Duquef§Marie-Madeleine
Je trouve que quand on n’a pas une langue, la langue de son pays, il manque quelque chose. Ça vous accroche. Moi, ça m’accroche. J’ai pu, une fois… J’étais à l’hôpital, je me suis cassé le bras. J’étais en maison de repos. Et puis j’avais des cheveux longs. Il vient une coiffeuse. Alors elle me coiffe, etc. J’étais en fauteuil. Et elle met les trucs pour que je mette mes pieds dessus et elle me dit : « Faites attention… » Une dame très élégante, très très jeune, « Faites attention de ne pas vous encheper !». Alors là, tout de suite, moi, j’ai éclaté de rire et on est presque devenues amies.
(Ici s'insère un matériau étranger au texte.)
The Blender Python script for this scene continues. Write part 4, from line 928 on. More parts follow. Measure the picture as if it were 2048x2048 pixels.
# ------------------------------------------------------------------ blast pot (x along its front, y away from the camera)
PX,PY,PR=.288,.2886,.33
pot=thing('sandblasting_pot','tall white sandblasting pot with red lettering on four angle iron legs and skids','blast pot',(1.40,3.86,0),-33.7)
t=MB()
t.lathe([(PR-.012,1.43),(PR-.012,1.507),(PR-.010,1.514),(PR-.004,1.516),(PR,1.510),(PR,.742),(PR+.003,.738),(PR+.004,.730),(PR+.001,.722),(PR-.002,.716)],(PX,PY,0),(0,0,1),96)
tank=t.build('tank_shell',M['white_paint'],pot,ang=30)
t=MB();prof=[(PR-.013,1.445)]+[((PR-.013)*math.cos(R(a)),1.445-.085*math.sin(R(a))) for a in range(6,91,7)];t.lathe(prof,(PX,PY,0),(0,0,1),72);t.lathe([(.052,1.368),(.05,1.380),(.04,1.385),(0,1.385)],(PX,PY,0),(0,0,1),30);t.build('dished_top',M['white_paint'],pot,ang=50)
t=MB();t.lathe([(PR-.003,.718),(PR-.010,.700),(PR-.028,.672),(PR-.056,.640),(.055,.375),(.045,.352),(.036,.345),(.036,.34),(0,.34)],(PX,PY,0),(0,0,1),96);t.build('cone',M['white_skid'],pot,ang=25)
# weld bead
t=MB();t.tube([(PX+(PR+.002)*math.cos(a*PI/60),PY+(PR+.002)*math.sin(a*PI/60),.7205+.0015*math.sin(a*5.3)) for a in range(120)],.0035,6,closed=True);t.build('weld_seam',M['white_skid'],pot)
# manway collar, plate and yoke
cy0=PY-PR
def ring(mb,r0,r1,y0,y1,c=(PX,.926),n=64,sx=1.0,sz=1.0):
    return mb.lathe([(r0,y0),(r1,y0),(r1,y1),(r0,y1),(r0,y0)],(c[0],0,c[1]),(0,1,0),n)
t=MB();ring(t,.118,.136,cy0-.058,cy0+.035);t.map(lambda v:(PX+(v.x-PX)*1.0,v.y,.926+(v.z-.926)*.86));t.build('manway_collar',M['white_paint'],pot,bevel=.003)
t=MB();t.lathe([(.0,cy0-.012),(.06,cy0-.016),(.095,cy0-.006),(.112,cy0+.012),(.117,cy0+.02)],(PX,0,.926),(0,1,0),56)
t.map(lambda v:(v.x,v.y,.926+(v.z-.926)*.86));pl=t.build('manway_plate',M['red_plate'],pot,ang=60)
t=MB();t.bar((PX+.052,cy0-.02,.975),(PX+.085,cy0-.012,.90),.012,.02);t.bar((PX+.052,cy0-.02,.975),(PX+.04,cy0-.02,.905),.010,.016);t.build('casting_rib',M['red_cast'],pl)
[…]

C’est fou, ce que ça peut rassembler des gens.
Najibi§Aliman
Tchochotte a même relevé le défi d’enregistrer un CD des chansons de son livre.
Duquef§Marie-Madeleine
Je vous jure que c’est moi qui les ai faits, mais je n’ai plus de mémoire. Il faut que je regarde là-dedans. Attendez.
Philippe Leleux
Min tchot Leu ?
Duquef§Marie-Madeleine
Je chanterais ce que je voudrais. Non mais ! J’allais chanter min tchot Leu. Eh bien, je m’en vais chanter autre chose. Ça lui apprendra. Soéyons tertous anmis, Foés un bec à chell’-lole, Soéyons tertous anmis, Foés un bec à ch’ti-chi !Refrain (bis) : Foés un bec à chell’-lole, Foés un bec à ch’ti-chi ! Vous n’aurez pas une parole de plus.